Trump threatens retaliation as EU steps up Big Tech enforcement in 2026
The European Union is intensifying its challenge to Google, Meta, Apple and Elon Musk’s X in 2026, in regulatory moves that are expected to lead to renewed clashes with US Big Tech groups and President Donald Trump. According to Brussels officials and policymakers, the European Commission is switching focus to enforcing an expansive digital rulebook after years of negotiating landmark legislation. The Trump administration has demanded changes to the bloc’s tech rules and threatened to impose tariffs in retaliation for EU actions against Silicon Valley groups.

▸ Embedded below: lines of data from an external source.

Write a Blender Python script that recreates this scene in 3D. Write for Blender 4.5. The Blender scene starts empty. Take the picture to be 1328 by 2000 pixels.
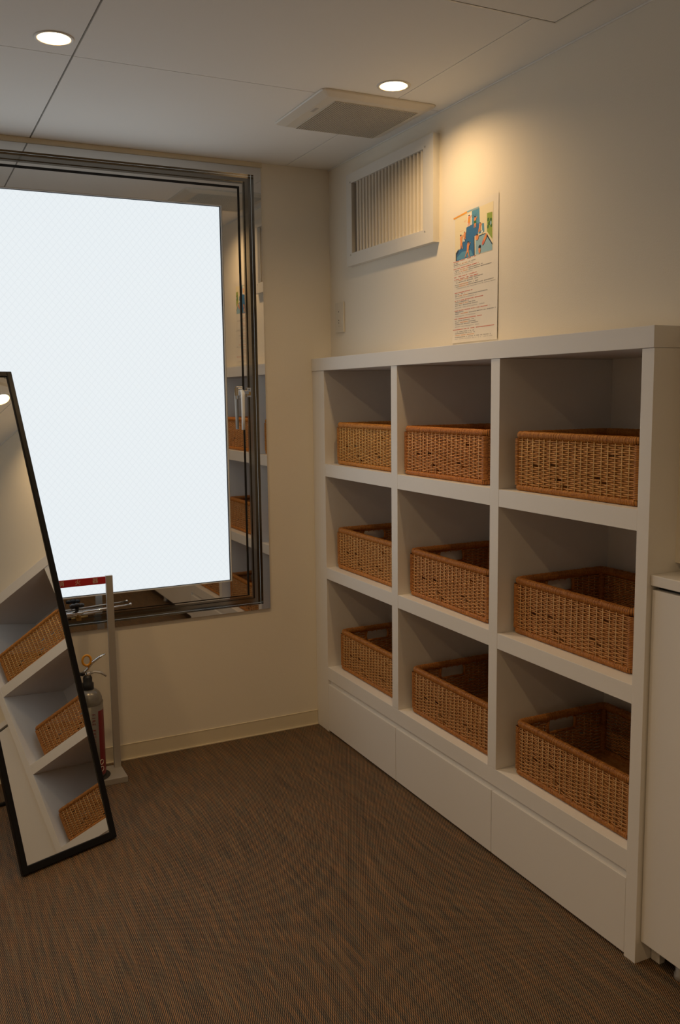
import bpy, bmesh, math, random
from mathutils import Vector, Matrix
random.seed(7)
C = bpy.context.scene.collection
sc = bpy.context.scene
PI = math.pi
H = 2.3

# ---------------------------------------------------------------- camera
def make_camera():
    yaw, pitch, roll = math.radians(26.2225), math.radians(-7.4323), math.radians(-0.7198)
    f = Vector((math.sin(yaw)*math.cos(pitch), math.cos(yaw)*math.cos(pitch), math.sin(pitch)))
    right = Vector((math.cos(yaw), -math.sin(yaw), 0)); up = right.cross(f)
    r2 = right*math.cos(roll)+up*math.sin(roll); u2 = -right*math.sin(roll)+up*math.cos(roll)
    cd = bpy.data.cameras.new('camera'); co = bpy.data.objects.new('camera', cd); C.objects.link(co)
    m = Matrix((( r2.x, u2.x, -f.x, -1.6361), (r2.y, u2.y, -f.y, -3.3871), (r2.z, u2.z, -f.z, 1.4035), (0, 0, 0, 1)))
    co.matrix_world = m
    cd.sensor_fit = 'VERTICAL'; cd.sensor_height = 36; cd.sensor_width = 24
    cd.lens = 1752.3065/2000*36; cd.clip_start = .02
    sc.camera = co
make_camera()

# ---------------------------------------------------------------- world, exposure
w = bpy.data.worlds.new('world'); sc.world = w; w.use_nodes = True
w.node_tree.nodes['Background'].inputs[0].default_value = (.75, .87, 1, 1)
w.node_tree.nodes['Background'].inputs[1].default_value = .6
sc.view_settings.view_transform = 'Standard'; sc.view_settings.look = 'None'
sc.view_settings.exposure = 0; sc.view_settings.gamma = 1; sc.view_settings.use_curve_mapping = False
PANE_RADIANCE = .89
LAMP_WATTS = 3.7
LAMP_COLOR = (1.0, .645, .31)

# ---------------------------------------------------------------- materials
def mat(name, color, rough=.5, metal=0, noise=0, nscale=8, bump=0, bscale=200, spec=.5, coat=0, emit=None, estr=0):
    m = bpy.data.materials.new(name); m.use_nodes = True
    nt = m.node_tree; b = nt.nodes['Principled BSDF']
    b.inputs['Base Color'].default_value = (*color, 1); b.inputs['Roughness'].default_value = rough
    b.inputs['Metallic'].default_value = metal; b.inputs['Specular IOR Level'].default_value = spec
    b.inputs['Coat Weight'].default_value = coat
    if emit: b.inputs['Emission Color'].default_value = (*emit, 1); b.inputs['Emission Strength'].default_value = estr
    tc = nt.nodes.new('ShaderNodeTexCoord')
    if noise:
        n = nt.nodes.new('ShaderNodeTexNoise'); n.inputs['Scale'].default_value = nscale; n.inputs['Detail'].default_value = 5
        nt.links.new(tc.outputs['Object'], n.inputs['Vector'])
        mx = nt.nodes.new('ShaderNodeMix'); mx.data_type = 'RGBA'
        mx.inputs[6].default_value = (*[c*(1-noise) for c in color], 1); mx.inputs[7].default_value = (*[min(1, c*(1+noise)) for c in color], 1)
        nt.links.new(n.outputs['Fac'], mx.inputs[0]); nt.links.new(mx.outputs[2], b.inputs['Base Color'])
    if bump:
        n = nt.nodes.new('ShaderNodeTexNoise'); n.inputs['Scale'].default_value = bscale; n.inputs['Detail'].default_value = 3
        nt.links.new(tc.outputs['Object'], n.inputs['Vector'])
        bp = nt.nodes.new('ShaderNodeBump'); bp.inputs['Strength'].default_value = bump; bp.inputs['Distance'].default_value = .002
        nt.links.new(n.outputs['Fac'], bp.inputs['Height']); nt.links.new(bp.outputs[0], b.inputs['Normal'])
    return m
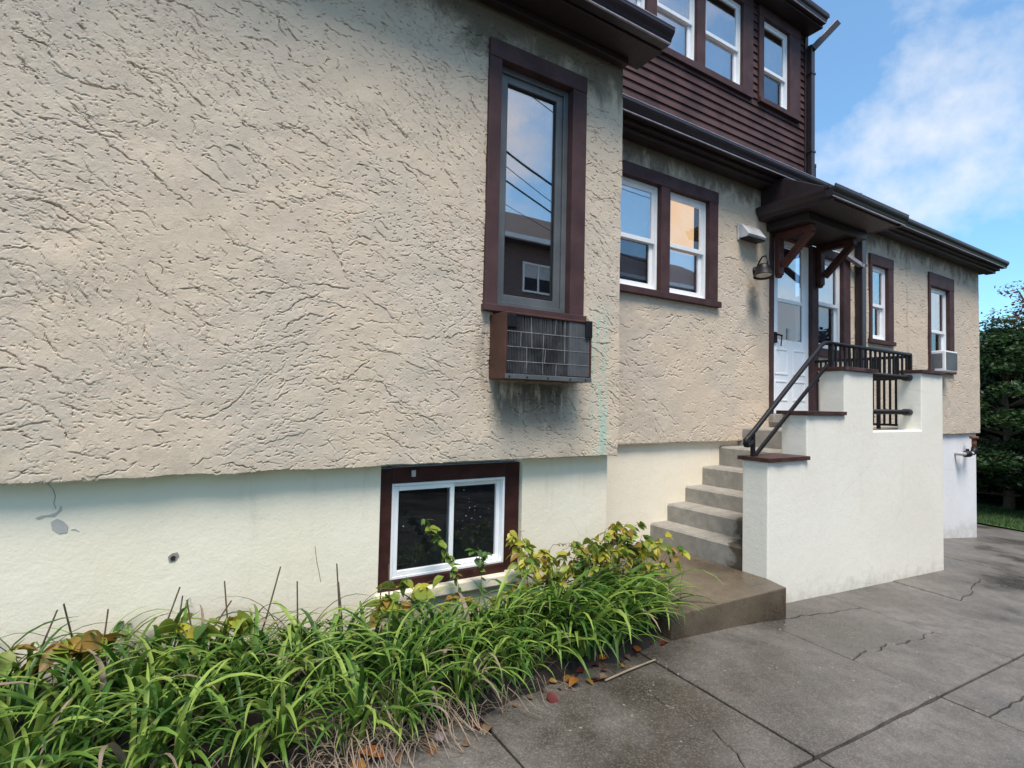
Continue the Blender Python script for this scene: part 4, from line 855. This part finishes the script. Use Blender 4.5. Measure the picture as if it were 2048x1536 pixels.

The numbers behind enforcement
In 2025, the EU stepped up enforcement against the dominant platforms. In April, Apple and Meta were fined 500 million euros and 200 million euros respectively for not complying with the Digital Markets Act. In September, Google was hit with a 2.95 billion euro fine for breaching EU antitrust rules by distorting competition in the advertising technology industry. In December, X was fined 120 million euros for breaking the bloc’s digital rules on transparency, the first fine made under the Digital Services Act. New investigations into Google’s AI search policies and Meta’s AI policy on WhatsApp are ongoing.
Brussels stays firm despite pressure
EU competition chief Teresa Ribera, responsible for enforcing the DMA and DSA, has signalled that there will be no compromise. Speaking to Politico, she described US pressure as blackmail and reiterated that the European digital rulebook is not up for negotiation. The EU must be prepared to walk away from negotiations rather than soften its rules, she has argued. US Commerce Secretary Howard Lutnick has reportedly pushed the EU to roll back tech regulation in exchange for a steel and aluminium deal, as well as guarantees from Big Tech to build more data centres in the bloc.
The wider stakes for Europe
For European policymakers grappling with the continent’s productivity challenges, the DMA is also about enabling European companies to compete. If American platforms control essential digital infrastructure, European businesses are locked into dependency relationships that transfer value across the Atlantic and stifle local innovation. Caving to internal or external pressure on enforcement would be a disaster for the European economy, said Mario Marinello, a fellow at the Brussels-based think-tank Bruegel. If you want competitiveness, you need strong competition enforcement. The clash between the EU’s regulatory ambitions and US economic statecraft will likely define transatlantic relations for the rest of 2026.